-- Given entries --
————
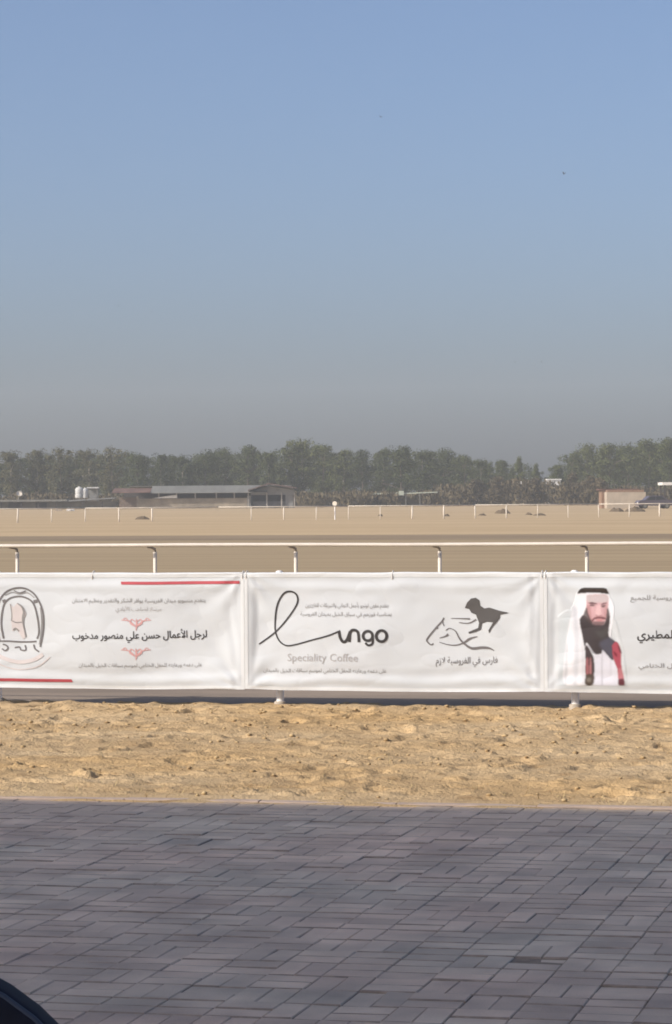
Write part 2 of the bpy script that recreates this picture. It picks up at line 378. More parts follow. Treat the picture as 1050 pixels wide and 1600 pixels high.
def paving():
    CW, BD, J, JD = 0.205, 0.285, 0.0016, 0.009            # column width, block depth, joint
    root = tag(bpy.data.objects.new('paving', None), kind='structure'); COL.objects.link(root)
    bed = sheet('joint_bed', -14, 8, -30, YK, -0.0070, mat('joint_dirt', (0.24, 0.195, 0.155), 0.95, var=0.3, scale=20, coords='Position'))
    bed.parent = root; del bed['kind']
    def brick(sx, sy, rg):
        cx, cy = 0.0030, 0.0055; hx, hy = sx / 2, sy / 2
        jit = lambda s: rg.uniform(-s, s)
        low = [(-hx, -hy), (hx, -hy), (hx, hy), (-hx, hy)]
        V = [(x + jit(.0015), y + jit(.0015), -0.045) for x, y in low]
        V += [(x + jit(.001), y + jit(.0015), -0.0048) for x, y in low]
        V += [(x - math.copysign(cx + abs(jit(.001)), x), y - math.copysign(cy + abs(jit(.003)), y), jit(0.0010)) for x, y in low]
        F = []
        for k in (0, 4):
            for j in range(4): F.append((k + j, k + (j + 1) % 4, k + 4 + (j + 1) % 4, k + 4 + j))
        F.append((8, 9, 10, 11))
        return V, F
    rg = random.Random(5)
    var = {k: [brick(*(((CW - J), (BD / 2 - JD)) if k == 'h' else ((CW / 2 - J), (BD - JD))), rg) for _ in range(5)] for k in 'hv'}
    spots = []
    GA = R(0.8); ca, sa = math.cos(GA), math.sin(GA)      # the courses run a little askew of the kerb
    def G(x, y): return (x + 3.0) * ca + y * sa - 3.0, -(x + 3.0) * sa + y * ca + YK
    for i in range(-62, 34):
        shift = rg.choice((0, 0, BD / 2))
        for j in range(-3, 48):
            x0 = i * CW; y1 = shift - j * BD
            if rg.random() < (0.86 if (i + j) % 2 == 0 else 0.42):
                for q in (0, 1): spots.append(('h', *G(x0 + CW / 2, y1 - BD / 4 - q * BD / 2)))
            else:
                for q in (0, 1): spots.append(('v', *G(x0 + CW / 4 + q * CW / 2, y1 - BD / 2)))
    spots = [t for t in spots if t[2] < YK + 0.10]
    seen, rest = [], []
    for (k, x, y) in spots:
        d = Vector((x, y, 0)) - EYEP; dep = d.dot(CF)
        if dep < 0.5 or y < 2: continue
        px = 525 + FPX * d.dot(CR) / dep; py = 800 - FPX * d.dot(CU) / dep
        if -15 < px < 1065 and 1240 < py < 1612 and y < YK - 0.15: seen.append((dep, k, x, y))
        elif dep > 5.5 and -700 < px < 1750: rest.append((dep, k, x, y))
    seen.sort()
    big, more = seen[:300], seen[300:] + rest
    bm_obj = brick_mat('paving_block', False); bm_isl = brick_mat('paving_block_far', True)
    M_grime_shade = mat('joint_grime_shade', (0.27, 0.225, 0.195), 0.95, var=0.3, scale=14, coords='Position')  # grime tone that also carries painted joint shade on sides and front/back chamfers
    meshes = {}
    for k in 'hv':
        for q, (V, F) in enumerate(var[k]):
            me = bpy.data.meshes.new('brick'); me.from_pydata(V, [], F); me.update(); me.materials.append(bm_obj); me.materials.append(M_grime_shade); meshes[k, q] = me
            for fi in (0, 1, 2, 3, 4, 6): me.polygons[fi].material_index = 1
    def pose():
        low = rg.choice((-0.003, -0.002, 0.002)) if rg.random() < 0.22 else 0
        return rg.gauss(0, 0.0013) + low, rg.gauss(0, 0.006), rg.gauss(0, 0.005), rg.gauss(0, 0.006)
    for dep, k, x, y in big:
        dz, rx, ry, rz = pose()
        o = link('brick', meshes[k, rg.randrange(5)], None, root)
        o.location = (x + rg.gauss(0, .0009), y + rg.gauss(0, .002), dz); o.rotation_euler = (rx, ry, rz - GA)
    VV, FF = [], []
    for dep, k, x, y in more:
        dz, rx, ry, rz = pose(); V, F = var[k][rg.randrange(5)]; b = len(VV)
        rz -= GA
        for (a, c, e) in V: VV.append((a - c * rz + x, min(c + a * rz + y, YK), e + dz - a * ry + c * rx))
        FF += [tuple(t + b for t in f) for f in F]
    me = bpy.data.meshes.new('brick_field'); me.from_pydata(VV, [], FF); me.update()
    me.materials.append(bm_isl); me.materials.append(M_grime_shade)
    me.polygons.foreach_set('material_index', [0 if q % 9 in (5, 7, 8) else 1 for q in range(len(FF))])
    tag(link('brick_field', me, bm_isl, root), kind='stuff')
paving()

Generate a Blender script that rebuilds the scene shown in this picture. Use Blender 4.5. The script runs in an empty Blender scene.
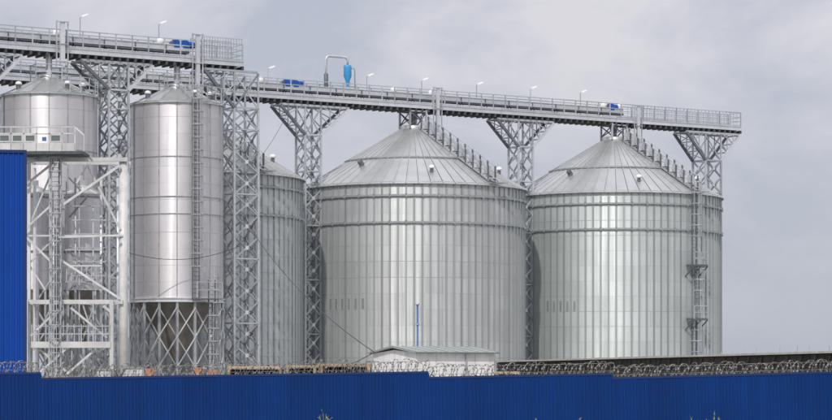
————
-- Required task --
Reproduce each line exactly, please, except for any pictures.

-- Reply to the exercise --
Write part 2 of the bpy script that recreates this picture. It picks up at line 378. More parts follow. Treat the picture as 1050 pixels wide and 1600 pixels high.
def paving():
    CW, BD, J, JD = 0.205, 0.285, 0.0016, 0.009            # column width, block depth, joint
    root = tag(bpy.data.objects.new('paving', None), kind='structure'); COL.objects.link(root)
    bed = sheet('joint_bed', -14, 8, -30, YK, -0.0070, mat('joint_dirt', (0.24, 0.195, 0.155), 0.95, var=0.3, scale=20, coords='Position'))
    bed.parent = root; del bed['kind']
    def brick(sx, sy, rg):
        cx, cy = 0.0030, 0.0055; hx, hy = sx / 2, sy / 2
        jit = lambda s: rg.uniform(-s, s)
        low = [(-hx, -hy), (hx, -hy), (hx, hy), (-hx, hy)]
        V = [(x + jit(.0015), y + jit(.0015), -0.045) for x, y in low]
        V += [(x + jit(.001), y + jit(.0015), -0.0048) for x, y in low]
        V += [(x - math.copysign(cx + abs(jit(.001)), x), y - math.copysign(cy + abs(jit(.003)), y), jit(0.0010)) for x, y in low]
        F = []
        for k in (0, 4):
            for j in range(4): F.append((k + j, k + (j + 1) % 4, k + 4 + (j + 1) % 4, k + 4 + j))
        F.append((8, 9, 10, 11))
        return V, F
    rg = random.Random(5)
    var = {k: [brick(*(((CW - J), (BD / 2 - JD)) if k == 'h' else ((CW / 2 - J), (BD - JD))), rg) for _ in range(5)] for k in 'hv'}
    spots = []
    GA = R(0.8); ca, sa = math.cos(GA), math.sin(GA)      # the courses run a little askew of the kerb
    def G(x, y): return (x + 3.0) * ca + y * sa - 3.0, -(x + 3.0) * sa + y * ca + YK
    for i in range(-62, 34):
        shift = rg.choice((0, 0, BD / 2))
        for j in range(-3, 48):
            x0 = i * CW; y1 = shift - j * BD
            if rg.random() < (0.86 if (i + j) % 2 == 0 else 0.42):
                for q in (0, 1): spots.append(('h', *G(x0 + CW / 2, y1 - BD / 4 - q * BD / 2)))
            else:
                for q in (0, 1): spots.append(('v', *G(x0 + CW / 4 + q * CW / 2, y1 - BD / 2)))
    spots = [t for t in spots if t[2] < YK + 0.10]
    seen, rest = [], []
    for (k, x, y) in spots:
        d = Vector((x, y, 0)) - EYEP; dep = d.dot(CF)
        if dep < 0.5 or y < 2: continue
        px = 525 + FPX * d.dot(CR) / dep; py = 800 - FPX * d.dot(CU) / dep
        if -15 < px < 1065 and 1240 < py < 1612 and y < YK - 0.15: seen.append((dep, k, x, y))
        elif dep > 5.5 and -700 < px < 1750: rest.append((dep, k, x, y))
    seen.sort()
    big, more = seen[:300], seen[300:] + rest
    bm_obj = brick_mat('paving_block', False); bm_isl = brick_mat('paving_block_far', True)
    M_grime_shade = mat('joint_grime_shade', (0.27, 0.225, 0.195), 0.95, var=0.3, scale=14, coords='Position')  # grime tone that also carries painted joint shade on sides and front/back chamfers
    meshes = {}
    for k in 'hv':
        for q, (V, F) in enumerate(var[k]):
            me = bpy.data.meshes.new('brick'); me.from_pydata(V, [], F); me.update(); me.materials.append(bm_obj); me.materials.append(M_grime_shade); meshes[k, q] = me
            for fi in (0, 1, 2, 3, 4, 6): me.polygons[fi].material_index = 1
    def pose():
        low = rg.choice((-0.003, -0.002, 0.002)) if rg.random() < 0.22 else 0
        return rg.gauss(0, 0.0013) + low, rg.gauss(0, 0.006), rg.gauss(0, 0.005), rg.gauss(0, 0.006)
    for dep, k, x, y in big:
        dz, rx, ry, rz = pose()
        o = link('brick', meshes[k, rg.randrange(5)], None, root)
        o.location = (x + rg.gauss(0, .0009), y + rg.gauss(0, .002), dz); o.rotation_euler = (rx, ry, rz - GA)
    VV, FF = [], []
    for dep, k, x, y in more:
        dz, rx, ry, rz = pose(); V, F = var[k][rg.randrange(5)]; b = len(VV)
        rz -= GA
        for (a, c, e) in V: VV.append((a - c * rz + x, min(c + a * rz + y, YK), e + dz - a * ry + c * rx))
        FF += [tuple(t + b for t in f) for f in F]
    me = bpy.data.meshes.new('brick_field'); me.from_pydata(VV, [], FF); me.update()
    me.materials.append(bm_isl); me.materials.append(M_grime_shade)
    me.polygons.foreach_set('material_index', [0 if q % 9 in (5, 7, 8) else 1 for q in range(len(FF))])
    tag(link('brick_field', me, bm_isl, root), kind='stuff')
paving()

Generate a Blender script that rebuilds the scene shown in this picture. Use Blender 4.5. The script runs in an empty Blender scene.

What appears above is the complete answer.